Korea’s Hanjin Shipping Co., the world’s seventh largest shipping line by capacity, filed for bankruptcy protection on Wednesday, August 31.  Hanjin had recently been struggling financially, with $5.5 billion in debt as of the end of June 2016.

Hanjin will stop releasing equipment for new bookings and essentially stop accepting bookings for an interim period.  They advised that shipments currently on the water will continue to move to their respective destination ports. Shippers and forwarders are being forced to secure cargo release and pay for the transportation of cargo from the ports to the final customer destination, without any assistance or information from Hanjin. In some cases vessels have been “arrested”, or detained at port with no cargo discharge allowed.

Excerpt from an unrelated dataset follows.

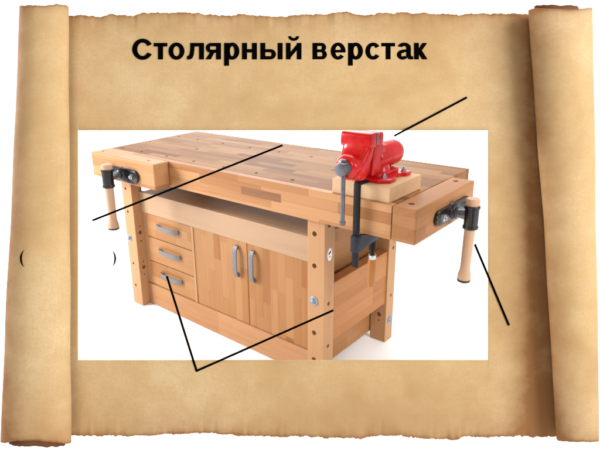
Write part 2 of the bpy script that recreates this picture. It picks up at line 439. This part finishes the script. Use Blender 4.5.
zs = (.5305, .401, .263, .1275)
for i in range(3):
    bm = bmesh.new(); box(bm, .1795, .5290, CY, CY + .020, zs[i + 1] + .002, zs[i] - .002, .002)
    if i: box(bm, .20, .51, CY + .0205, .50, zs[i + 1] + .02, zs[i] - .025, .001)
    d = obj('drawer', bm, m_drw, wb)
    pull(d, (.358, (.478, .345, .211)[i]), 0, .170)
for x0, x1, hx in ((.5485, .8985, .841), (.9015, 1.2705, .940)):
    bm = bmesh.new(); box(bm, x0, x1, CY, CY + .020, .1280, .5305, .002)
    d = obj('door', bm, m_door, wb)
    pull(d, (hx, .432), 2, .150)

# ------------------------------------------------------------------ block, vise, clamp on the bench
bm = bmesh.new(); box(bm, 1.392, 1.618, .013, .236, H + .0005, .9135, .002)
for v in bm.verts: v.co -= Vector((1.505, .125, H))
blk = obj('wooden_block', bm, m_block); blk.location = (1.505, .125, H)
tag(blk, 'pale square wood block under the red metal vise', 'wood block')

VZ = .9140
ve = thing('bench_vise', 'red cast-iron metalworking vise bolted on a pale wood block', 'vise', (1.505, .1, VZ))
def vobj(name, bm, mat, par=ve, smooth=True):
    for v in bm.verts: v.co -= Vector((1.505, .1, VZ))
    return obj(name, bm, mat, par, smooth)
xc, zc = 1.503, .982
# base flange with lugs
bm = bmesh.new()
prism(bm, [(xc - .080, .045), (xc - .045, .034), (xc + .060, .034), (xc + .092, .060), (xc + .090, .100), (xc + .062, .125), (xc + .070, .165), (xc + .088, .180), (xc + .088, .212), (xc + .06, .222),
           (xc - .06, .222), (xc - .088, .212), (xc - .088, .180), (xc - .062, .150), (xc - .062, .115), (xc - .086, .090)], 2, VZ + .0002, VZ + .013, .003)
prism(bm, [(xc - .058, .052), (xc + .055, .052), (xc + .050, .195), (xc - .050, .195)], 2, VZ + .011, VZ + .026, .006)
vobj('base', bm, m_red)
# fixed body: pillar, round barrel and rear jaw
bm = bmesh.new()
lathe(bm, [(0, .050), (.010, .046), (.03, .040), (.045, .041)], (xc, .120, VZ + .022), (0, 0, 1), 36)
lathe(bm, [(0, 0), (0, .040), (.006, .044), (.012, .047), (.100, .0475), (.140, .0465), (.156, .045), (.168, .040), (.173, .030), (.174, 0)], (xc, .075, zc + .002), (0, 1, 0), 48)
prism(bm, [(.034, VZ + .020), (.034, 1.084), (.062, 1.084), (.068, 1.070), (.078, 1.035), (.115, 1.020), (.125, .99), (.115, VZ + .022)], 0, xc - .036, xc + .040, .007, seg=3)
prism(bm, [(.034, 1.040), (.034, 1.0855), (.058, 1.0855), (.064, 1.074), (.062, 1.048)], 0, xc - .058, xc + .058, .005, seg=3)
body = vobj('fixed_body', bm, m_red)
bm = bmesh.new(); box(bm, xc - .0575, xc + .0585, .0265, .0335, 1.046, 1.0845, .001)
vobj('jaw_plate', bm, m_jplate)
# moving jaw: head, slanting neck, round boss for the screw
bm = bmesh.new()
prism(bm, [(.017, 1.040), (.017, 1.0885), (-.014, 1.0885), (-.0205, 1.080), (-.0215, 1.046), (-.016, 1.040)], 0, xc - .058, xc + .058, .005, seg=3)
def ring(y0, pts): return pts
secs = [  # z, y front, y back, half width
    (1.064, -.0195, .016, .0570), (1.045, -.022, .016, .0562), (1.030, -.030, .016, .0550), (1.012, -.042, .016, .0530), (.995, -.054, .016, .0500), (.975, -.060, .016, .0475), (.955, -.058, .014, .044), (.938, -.046, .008, .038), (.930, -.030, .000, .028)]
rs = []
for z, yf, yb2, hw in secs:
    r = []
    for i in range(24):
        a = 2 * PI * i / 24; cx_, sy = math.cos(a), math.sin(a)
        k = .5
        X = math.copysign(abs(cx_) ** k, cx_) * hw; Y = math.copysign(abs(sy) ** k, sy)
        r.append(bm.verts.new((xc + X * (1 - .12 * (Y < 0) * abs(Y)), (yf + yb2) / 2 + Y * (yb2 - yf) / 2, z)))
    rs.append(r)
for A, B in zip(rs, rs[1:]):
    for i in range(24): bm.faces.new((A[i], A[(i + 1) % 24], B[(i + 1) % 24], B[i]))
bm.faces.new(rs[0][::-1]); bm.faces.new(rs[-1])
lathe(bm, [(0, .043), (.012, .043), (.024, .041), (.031, .036), (.036, .029), (.036, .0)], (xc, -.045, zc), (0, -1, 0), 40)
box(bm, xc - .026, xc + .026, -.03, .075, .945, .995, .006, 3)      # slide bar running into the body
vobj('moving_jaw', bm, m_red)
bm = bmesh.new(); box(bm, xc - .0575, xc + .0585, .0175, .0245, 1.046, 1.0875, .001)
vobj('jaw_plate', bm, m_jplate)
# screw head and tommy bar
bm = bmesh.new()
lathe(bm, [(0, 0), (0, .020), (.012, .020), (.014, .0225), (.041, .0232), (.044, .0218), (.045, .018), (.045, 0)], (xc + .005, -.068, zc + .001), (0, -1, 0), 32)
vobj('screw_head', bm, m_grey)
bm = bmesh.new()
r_ = .0074
cyl(bm, (xc + .004, -.092, .803), (0, 0, 1), .205, r_, .001, 18)
lathe(bm, [(0, 0), (0, .0085), (.002, .0105), (.011, .0105), (.014, .008), (.014, 0)], (xc + .004, -.092, .792), (0, 0, 1), 20)
lathe(bm, [(0, 0), (0, .0085), (.002, .0105), (.008, .0100), (.010, .007), (.010, 0)], (xc + .004, -.092, 1.005), (0, 0, 1), 20)
vobj('tommy_bar', bm, m_grey)
for (x, y) in ((1.562, .073), (1.570, .197), (1.440, .073), (1.436, .197)):
    bm = bmesh.new(); lathe(bm, [(0, 0), (0, .0125), (.002, .0125), (.002, .0)], (x, y, VZ + .0125), (0, 0, 1), 20)
    lathe(bm, [(0, 0), (0, .0088), (.006, .0088), (.0075, .007), (.0075, 0)], (x, y, VZ + .0145), (0, 0, 1), 6)
    lathe(bm, [(0, 0), (0, .0042), (.006, .0042), (.007, .003), (.007, 0)], (x, y, VZ + .0218), (0, 0, 1), 12)
    vobj('bolt', bm, m_steel)

bx = 1.517
cl = thing('bar_clamp', 'black steel bar clamp with wooden grip hanging at bench front', 'clamp', (bx, -.02, .50))
def cobj(name, bm, mat, par=cl, smooth=True):
    for v in bm.verts: v.co -= Vector((bx, -.02, .50))
    return obj(name, bm, mat, par, smooth)
bm = bmesh.new(); box(bm, bx - .0118, bx + .0118, -.026, -.017, .618, .918, .0015)
prism(bm, [(-.026, .9170), (-.020, .926), (.012, .9250), (.031, .922), (.031, .9150), (-.026, .9150)], 0, bx - .0118, bx + .0118, .0012)
cobj('bar', bm, m_barm)
bm = bmesh.new(); prism(bm, [(-.034, .676), (-.034, .736), (-.012, .738), (-.004, .728), (.060, .716), (.110, .710), (.112, .690), (.075, .684), (.030, .686), (.000, .682), (-.010, .672)], 0, bx - .0145, bx + .0145, .003)
cobj('sliding_arm', bm, m_armm)
bm = bmesh.new(); lathe(bm, [(0, 0), (0, .0065), (.095, .0065), (.098, .011), (.112, .012), (.114, 0)], (bx, .092, .626), (0, 0, 1), 20)
lathe(bm, [(0, 0), (0, .013), (.045, .013), (.048, .010), (.048, 0)], (bx, .092, .650), (0, 0, 1), 24)
cobj('spindle', bm, m_barm)
bm = bmesh.new(); lathe(bm, [(0, 0), (0, .0135), (.002, .0145), (.016, .0145), (.018, .012), (.018, 0)], (bx, .092, .6125), (0, 0, 1), 28)
cobj('ferrule', bm, m_steel)
bm = bmesh.new(); lathe(bm, [(0, 0), (.0, .010), (.003, .013), (.012, .0145), (.04, .0150), (.07, .0165), (.095, .0155), (.108, .013), (.112, .0125), (.112, 0)], (bx, .092, .502), (0, 0, 1), 10)
cobj('grip', bm, m_cwood, smooth=False)

# ------------------------------------------------------------------ parchment scroll in front of the bench
DS = 1.52
K = DS / FOC
BASE = 437.0
def lp(x, y, z=0.0, persp=True):
    """photo measure -> local metres of the scroll (origin: middle of its lower edge), z = distance in front of the sheet"""
    s = (DS - z) / DS if persp else 1
    return Vector(((x - PX) * K * s - (300 - PX) * K, -(y - PY) * K * s + (BASE - PY) * K, z))
ORG = CAM + FV * DS + RV * (300 - PX) * K - UV * (BASE - PY) * K
sc = thing('parchment_scroll', 'large aged parchment scroll with torn edges, rolled sides and square opening', 'scroll', ORG, rot=ROT)

def interp(pts, x):
    if x <= pts[0][0]: return pts[0][1]
    for (a, b), (c, d) in zip(pts, pts[1:]):
        if x <= c: return b + (d - b) * (x - a) / (c - a)
    return pts[-1][1]
rn = random.Random(11)
jit = [rn.gauss(0, 1) for _ in range(4000)]
def rough1(x, s):   # multi-octave tear noise
    v = 0
    for k, (f, a) in enumerate(((.16, .55), (.45, .5), (1.1, .45))):
        p = x * f + s * 37 + 900; i = int(math.floor(p)); t = p - i; t = t * t * (3 - 2 * t)
        v += a * (jit[i % 4000] * (1 - t) + jit[(i + 1) % 4000] * t)
    return v
TOPE = [(20, 15), (68, 15), (99.6, 16.7), (110, 14), (129, 15.8), (147.5, 13), (201, 13), (226.7, 16.6), (243, 13.8), (268, 16), (293, 15.6), (321, 14), (344, 12), (366.7, 16), (379, 13.3), (425, 13.3), (458, 16), (471, 14), (527, 14), (600, 14)]
BOTE = [(0, 435), (70, 435.5), (143, 436), (168, 434), (206, 432.7), (247.5, 436), (310, 436.5), (360, 438.3), (370, 436), (400, 435.5), (420, 438), (455, 439.5), (465, 436.5), (500, 437), (557, 437.5), (600, 437)]
def tope(x): return interp(TOPE, x) + .55 * rough1(x, 1)
def bote(x): return interp(BOTE, x) + .6 * rough1(x, 5)
def wear_shade(x, y):
    dt = y - interp(TOPE, x); db = interp(BOTE, x) - y
    w = .62 * math.exp(-max(dt, 0) / 2.0) + .46 * math.exp(-max(dt, 0) / 22) + .75 * math.exp(-max(db, 0) / 2.2) + .46 * math.exp(-max(db, 0) / 30)
    w += .95 * math.exp(-max(0, 530 - x) / 16) + .10 * math.exp(-max(0, x - 74) / 12)  # shade painted in brown beside the right roll, faintly beside the left
    return w
def add_wear_shade(o, vals):
    a = o.data.attributes.new('wear_shade', 'FLOAT', 'POINT'); a.data.foreach_set('value', vals)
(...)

Global demand and trade have suffered since the 2008 recession, while steamship lines continued to build more and larger vessels — the so-called “Mega Vessels”, that were conceived as much more cost-effective. However, the effects of the Global Recession, especially weaker trade and overcapacity, have sent ocean shipping rates lower in recent years. With about 5 percent of ships in the global trading fleet sitting idle, there is plenty of room to take over Hanjin’s capacity and carriers already are discussing the possibility of adding ships. However, prices will have to rise in order for that to be sustainable.

SGL is monitoring the movement of any of our affected containers daily. We are committed to pursuing the most cost efficient and trouble free solutions for your cargo, and will continue to update the situation.